start Supplied data
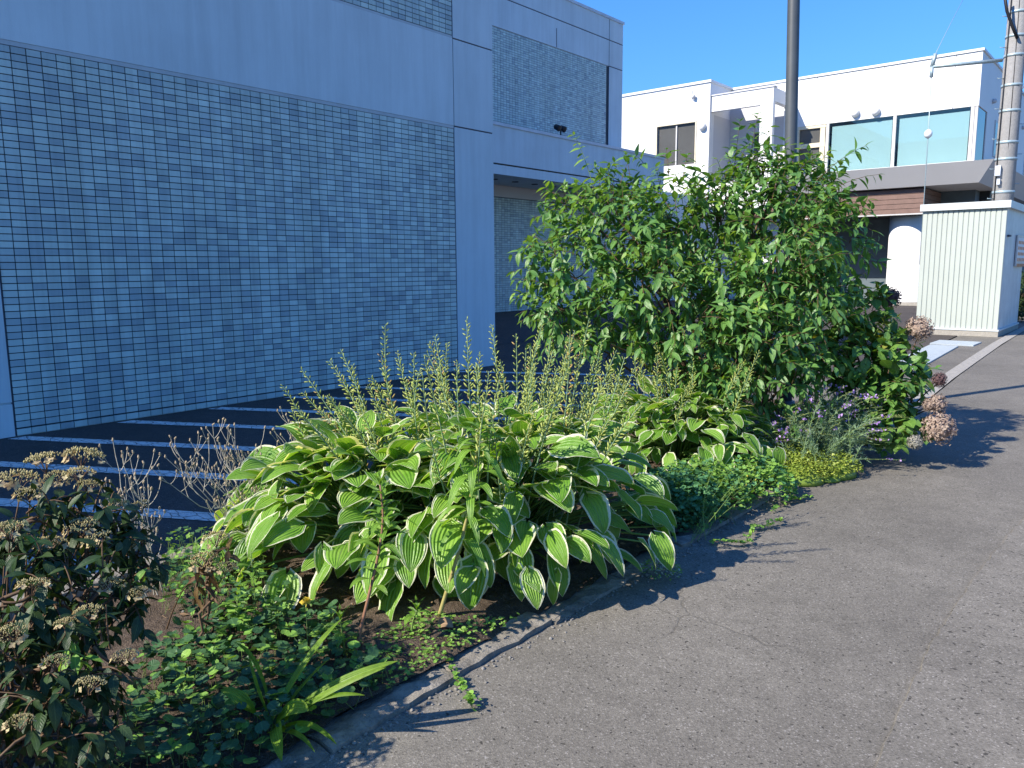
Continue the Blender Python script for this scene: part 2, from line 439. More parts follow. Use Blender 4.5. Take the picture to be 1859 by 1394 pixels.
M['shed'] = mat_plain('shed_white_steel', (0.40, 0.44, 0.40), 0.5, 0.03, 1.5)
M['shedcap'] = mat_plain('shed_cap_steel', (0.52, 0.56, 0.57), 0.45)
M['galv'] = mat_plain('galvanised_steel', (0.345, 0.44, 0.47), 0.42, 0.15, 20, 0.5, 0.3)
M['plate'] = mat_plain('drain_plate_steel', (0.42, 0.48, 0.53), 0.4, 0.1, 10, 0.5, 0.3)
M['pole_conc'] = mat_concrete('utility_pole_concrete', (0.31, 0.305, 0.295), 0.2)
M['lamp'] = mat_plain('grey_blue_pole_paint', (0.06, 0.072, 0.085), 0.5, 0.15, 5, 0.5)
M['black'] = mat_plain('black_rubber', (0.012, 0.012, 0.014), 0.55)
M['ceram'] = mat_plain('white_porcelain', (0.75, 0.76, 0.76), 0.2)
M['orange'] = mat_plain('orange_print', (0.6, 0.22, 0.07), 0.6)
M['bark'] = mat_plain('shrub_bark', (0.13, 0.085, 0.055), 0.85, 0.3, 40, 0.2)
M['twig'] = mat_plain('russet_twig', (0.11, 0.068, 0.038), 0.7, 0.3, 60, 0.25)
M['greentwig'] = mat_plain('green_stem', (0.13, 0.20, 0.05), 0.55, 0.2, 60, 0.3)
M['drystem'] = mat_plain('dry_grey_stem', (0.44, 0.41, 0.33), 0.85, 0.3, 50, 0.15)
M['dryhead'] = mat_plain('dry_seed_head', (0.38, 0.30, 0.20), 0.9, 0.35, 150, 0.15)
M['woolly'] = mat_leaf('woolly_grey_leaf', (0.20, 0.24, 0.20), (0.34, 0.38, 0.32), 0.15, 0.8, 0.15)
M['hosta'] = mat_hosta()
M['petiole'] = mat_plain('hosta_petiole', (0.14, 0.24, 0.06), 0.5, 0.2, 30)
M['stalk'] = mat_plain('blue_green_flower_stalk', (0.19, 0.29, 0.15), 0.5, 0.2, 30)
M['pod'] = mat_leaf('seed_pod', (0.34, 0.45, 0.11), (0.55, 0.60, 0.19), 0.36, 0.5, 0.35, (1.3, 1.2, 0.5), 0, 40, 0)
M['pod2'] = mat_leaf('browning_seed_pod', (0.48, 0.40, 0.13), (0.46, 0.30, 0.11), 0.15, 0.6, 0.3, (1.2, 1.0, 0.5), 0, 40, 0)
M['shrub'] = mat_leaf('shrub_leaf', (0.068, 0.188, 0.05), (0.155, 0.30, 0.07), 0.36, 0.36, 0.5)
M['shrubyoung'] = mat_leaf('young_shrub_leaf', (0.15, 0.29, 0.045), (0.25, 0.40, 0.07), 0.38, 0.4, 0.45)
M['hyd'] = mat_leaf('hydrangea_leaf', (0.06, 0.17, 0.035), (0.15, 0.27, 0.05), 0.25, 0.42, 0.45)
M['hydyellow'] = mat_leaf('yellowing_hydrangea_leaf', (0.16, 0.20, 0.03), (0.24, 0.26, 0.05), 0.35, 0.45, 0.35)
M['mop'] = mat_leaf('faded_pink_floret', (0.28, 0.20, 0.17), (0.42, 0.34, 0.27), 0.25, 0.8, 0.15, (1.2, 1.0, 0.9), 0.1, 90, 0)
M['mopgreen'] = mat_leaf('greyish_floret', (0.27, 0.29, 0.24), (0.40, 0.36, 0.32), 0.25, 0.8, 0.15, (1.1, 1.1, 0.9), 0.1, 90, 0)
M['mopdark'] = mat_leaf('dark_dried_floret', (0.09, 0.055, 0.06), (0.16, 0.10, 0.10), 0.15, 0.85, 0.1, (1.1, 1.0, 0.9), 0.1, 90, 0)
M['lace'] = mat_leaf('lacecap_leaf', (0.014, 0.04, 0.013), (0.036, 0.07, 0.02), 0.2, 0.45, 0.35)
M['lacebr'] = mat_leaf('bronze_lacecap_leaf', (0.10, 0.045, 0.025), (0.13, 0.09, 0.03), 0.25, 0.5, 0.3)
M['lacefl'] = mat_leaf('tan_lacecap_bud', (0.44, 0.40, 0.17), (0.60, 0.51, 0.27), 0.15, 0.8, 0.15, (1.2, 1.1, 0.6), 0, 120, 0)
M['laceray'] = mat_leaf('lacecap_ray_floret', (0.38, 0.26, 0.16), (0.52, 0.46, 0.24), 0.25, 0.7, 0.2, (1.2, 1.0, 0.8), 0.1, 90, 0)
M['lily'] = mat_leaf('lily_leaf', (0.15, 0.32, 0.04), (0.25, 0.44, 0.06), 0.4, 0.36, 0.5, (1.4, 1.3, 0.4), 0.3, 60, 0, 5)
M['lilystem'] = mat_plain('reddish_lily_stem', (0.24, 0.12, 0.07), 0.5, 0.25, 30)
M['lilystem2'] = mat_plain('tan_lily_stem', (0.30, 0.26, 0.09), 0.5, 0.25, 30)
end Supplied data
Written instruction:
Write out the listing word for word, omitting the pictures it holds.

Response to the task:
Continue the Blender Python script for this scene: part 2, from line 439. More parts follow. Use Blender 4.5. Take the picture to be 1859 by 1394 pixels.
M['shed'] = mat_plain('shed_white_steel', (0.40, 0.44, 0.40), 0.5, 0.03, 1.5)
M['shedcap'] = mat_plain('shed_cap_steel', (0.52, 0.56, 0.57), 0.45)
M['galv'] = mat_plain('galvanised_steel', (0.345, 0.44, 0.47), 0.42, 0.15, 20, 0.5, 0.3)
M['plate'] = mat_plain('drain_plate_steel', (0.42, 0.48, 0.53), 0.4, 0.1, 10, 0.5, 0.3)
M['pole_conc'] = mat_concrete('utility_pole_concrete', (0.31, 0.305, 0.295), 0.2)
M['lamp'] = mat_plain('grey_blue_pole_paint', (0.06, 0.072, 0.085), 0.5, 0.15, 5, 0.5)
M['black'] = mat_plain('black_rubber', (0.012, 0.012, 0.014), 0.55)
M['ceram'] = mat_plain('white_porcelain', (0.75, 0.76, 0.76), 0.2)
M['orange'] = mat_plain('orange_print', (0.6, 0.22, 0.07), 0.6)
M['bark'] = mat_plain('shrub_bark', (0.13, 0.085, 0.055), 0.85, 0.3, 40, 0.2)
M['twig'] = mat_plain('russet_twig', (0.11, 0.068, 0.038), 0.7, 0.3, 60, 0.25)
M['greentwig'] = mat_plain('green_stem', (0.13, 0.20, 0.05), 0.55, 0.2, 60, 0.3)
M['drystem'] = mat_plain('dry_grey_stem', (0.44, 0.41, 0.33), 0.85, 0.3, 50, 0.15)
M['dryhead'] = mat_plain('dry_seed_head', (0.38, 0.30, 0.20), 0.9, 0.35, 150, 0.15)
M['woolly'] = mat_leaf('woolly_grey_leaf', (0.20, 0.24, 0.20), (0.34, 0.38, 0.32), 0.15, 0.8, 0.15)
M['hosta'] = mat_hosta()
M['petiole'] = mat_plain('hosta_petiole', (0.14, 0.24, 0.06), 0.5, 0.2, 30)
M['stalk'] = mat_plain('blue_green_flower_stalk', (0.19, 0.29, 0.15), 0.5, 0.2, 30)
M['pod'] = mat_leaf('seed_pod', (0.34, 0.45, 0.11), (0.55, 0.60, 0.19), 0.36, 0.5, 0.35, (1.3, 1.2, 0.5), 0, 40, 0)
M['pod2'] = mat_leaf('browning_seed_pod', (0.48, 0.40, 0.13), (0.46, 0.30, 0.11), 0.15, 0.6, 0.3, (1.2, 1.0, 0.5), 0, 40, 0)
M['shrub'] = mat_leaf('shrub_leaf', (0.068, 0.188, 0.05), (0.155, 0.30, 0.07), 0.36, 0.36, 0.5)
M['shrubyoung'] = mat_leaf('young_shrub_leaf', (0.15, 0.29, 0.045), (0.25, 0.40, 0.07), 0.38, 0.4, 0.45)
M['hyd'] = mat_leaf('hydrangea_leaf', (0.06, 0.17, 0.035), (0.15, 0.27, 0.05), 0.25, 0.42, 0.45)
M['hydyellow'] = mat_leaf('yellowing_hydrangea_leaf', (0.16, 0.20, 0.03), (0.24, 0.26, 0.05), 0.35, 0.45, 0.35)
M['mop'] = mat_leaf('faded_pink_floret', (0.28, 0.20, 0.17), (0.42, 0.34, 0.27), 0.25, 0.8, 0.15, (1.2, 1.0, 0.9), 0.1, 90, 0)
M['mopgreen'] = mat_leaf('greyish_floret', (0.27, 0.29, 0.24), (0.40, 0.36, 0.32), 0.25, 0.8, 0.15, (1.1, 1.1, 0.9), 0.1, 90, 0)
M['mopdark'] = mat_leaf('dark_dried_floret', (0.09, 0.055, 0.06), (0.16, 0.10, 0.10), 0.15, 0.85, 0.1, (1.1, 1.0, 0.9), 0.1, 90, 0)
M['lace'] = mat_leaf('lacecap_leaf', (0.014, 0.04, 0.013), (0.036, 0.07, 0.02), 0.2, 0.45, 0.35)
M['lacebr'] = mat_leaf('bronze_lacecap_leaf', (0.10, 0.045, 0.025), (0.13, 0.09, 0.03), 0.25, 0.5, 0.3)
M['lacefl'] = mat_leaf('tan_lacecap_bud', (0.44, 0.40, 0.17), (0.60, 0.51, 0.27), 0.15, 0.8, 0.15, (1.2, 1.1, 0.6), 0, 120, 0)
M['laceray'] = mat_leaf('lacecap_ray_floret', (0.38, 0.26, 0.16), (0.52, 0.46, 0.24), 0.25, 0.7, 0.2, (1.2, 1.0, 0.8), 0.1, 90, 0)
M['lily'] = mat_leaf('lily_leaf', (0.15, 0.32, 0.04), (0.25, 0.44, 0.06), 0.4, 0.36, 0.5, (1.4, 1.3, 0.4), 0.3, 60, 0, 5)
M['lilystem'] = mat_plain('reddish_lily_stem', (0.24, 0.12, 0.07), 0.5, 0.25, 30)
M['lilystem2'] = mat_plain('tan_lily_stem', (0.30, 0.26, 0.09), 0.5, 0.25, 30)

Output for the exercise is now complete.